Ottawa will have to lead a massive restructuring of the Canadian economy, with wealth flowing from the West to the rest of the country, if it is to meet its climate-change targets, a landmark report has concluded.

The Conservative government's goal of reducing greenhouse-gas emissions by 20 per cent by 2020 can be achieved, but only by limiting growth in Alberta and Saskatchewan.

This is the finding of a report, financed by the Toronto Dominion Bank and conducted by two environmental organizations, that for the first time offers a detailed regional breakdown of the economic impacts of pursuing a strategy of fighting global warming.

The report, which arrives as nations prepare to meet in Copenhagen to debate future plans to address climate change, is bound to increase tensions between provinces that rely on oil and coal production, which would have to sacrifice economic growth to meet any realistic targets, and Central Canada, which would be less affected and might even benefit.

Either through direct taxation or by capping emissions and forcing companies to buy allowances, the federal government would receive approximately $46-billion or more in revenues, which it would redistribute through spending and personal tax cuts.

In that event, Alberta's economy would be 8.5 per cent smaller in 2020 than projected under an unconstrained scenario, though it would continue to lead the country in growth through the decade, and the province would provide as much as $5-billion more in revenue than it would receive back.

The uneven regional impacts vividly illustrate Ottawa's political challenge in implementing the government's own relatively modest climate-change aspirations. In addition to the effects on Alberta, Saskatchewan would lose 2.8 per cent from its potential output. Ontario and Quebec would come out virtually unscathed, and employment growth would actually be higher in Central Canada.

The Harper government would have to move aggressively and quickly, with a range of highly interventionist policies not now planned, just to meet targets that opposition parties and environmentalists decry as too timid, the study concludes.

Meeting the more stringent standards recommended by environmentalists and many scientists would impose even more onerous burdens. Nonetheless, the report stresses, both sets of goals could be met while still preserving economic growth throughout the decade.

"While addressing climate change in Canada is certainly not going to be as easy as changing our light bulbs, it won't be as bad or economically difficult as some fear-mongers have been saying," said Pierre Sadik, director of government relations for the David Suzuki Foundation. And it pales, he said, in comparison to the environmental and economic impact of unchecked emissions growth.

The TD Bank financed Calgary-based Pembina Institute and Vancouver's David Suzuki Foundation to produce the comprehensive report. The group contracted with respected economic consultants, M.K. Jaccard and Associates Inc., to model the impacts of climate policies; Jaccard has done similar work for the Canadian government.

TD's chief economist, Don Drummond, said the bank has not endorsed any targets, though it has supported a policy of a national emissions cap. He said the bank's interest was to shed light on an area where there has been little informed debate: the likely cost of imposing regulations.
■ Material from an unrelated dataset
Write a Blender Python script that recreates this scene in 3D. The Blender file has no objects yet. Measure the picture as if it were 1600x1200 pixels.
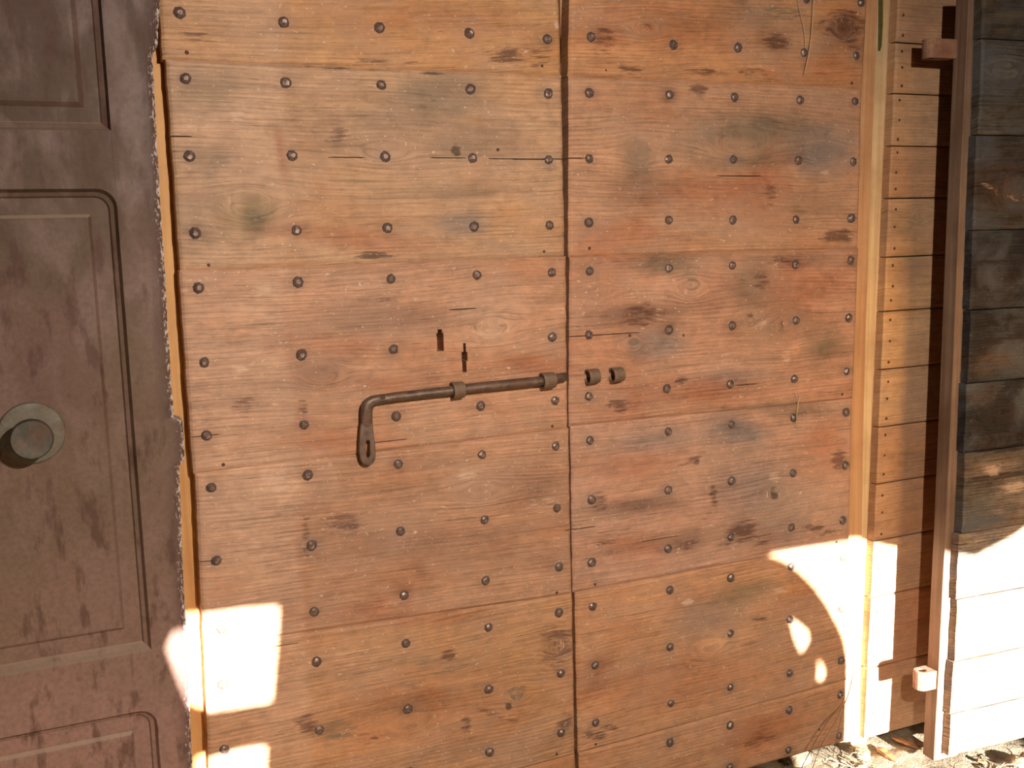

Despite the steep costs involved in meeting targets, the analysis concludes the Canadian economy would continue to grow, albeit at a slower pace, and that investment in renewable energy and efficiency measures would result in an overall increase in employment compared to a "business-as-usual" scenario.

And even with the significant reduction in Alberta's potential growth and employment prospects, the province would still lead the country economically over the next 10 years.

The Pembina/Suzuki study advocates pursuing deeper emission-reduction targets than the Harper government proposes, ones that environmentalists say would be consistent with Canada's international obligations.

To meet the more ambitious target of reducing emissions by 25 per cent from 1990 levels, Ottawa would impose $72-billion worth of emission levies. By way of comparison, the federal corporate income tax brought in $40-billion in revenue last year.

And while Alberta would be a net loser, analysts from Pembina and Suzuki argue that gap could be closed by rebalancing equalization and other federal programs.

The government's commitment would require an effective carbon price of $100 a tonne by 2020, while the steeper reductions urged by the environmental groups would need a carbon price of $200 a tonne by that date, the study says. Ottawa has estimated carbon prices would be $50 a tonne by 2020.

Pembina climate researcher Matthew Bramley said Ottawa has to move far more urgently than it has to date if it intends to meet its own targets.

"We would be not even close" to meeting the 2020 goal with the current policy direction that the government has announced, Mr. Bramley said.

The Conservative government says it wants to wait for the results of the Copenhagen meeting and for the United States to finalize its climate-change policies before unveiling its own approach.

In addition to the large, regional transfer of wealth, Canada would have to spend up to $5-billion to purchase international emission credits, or face even higher costs at home. The Harper government insists that virtually all of Canada's effort will involve domestic action.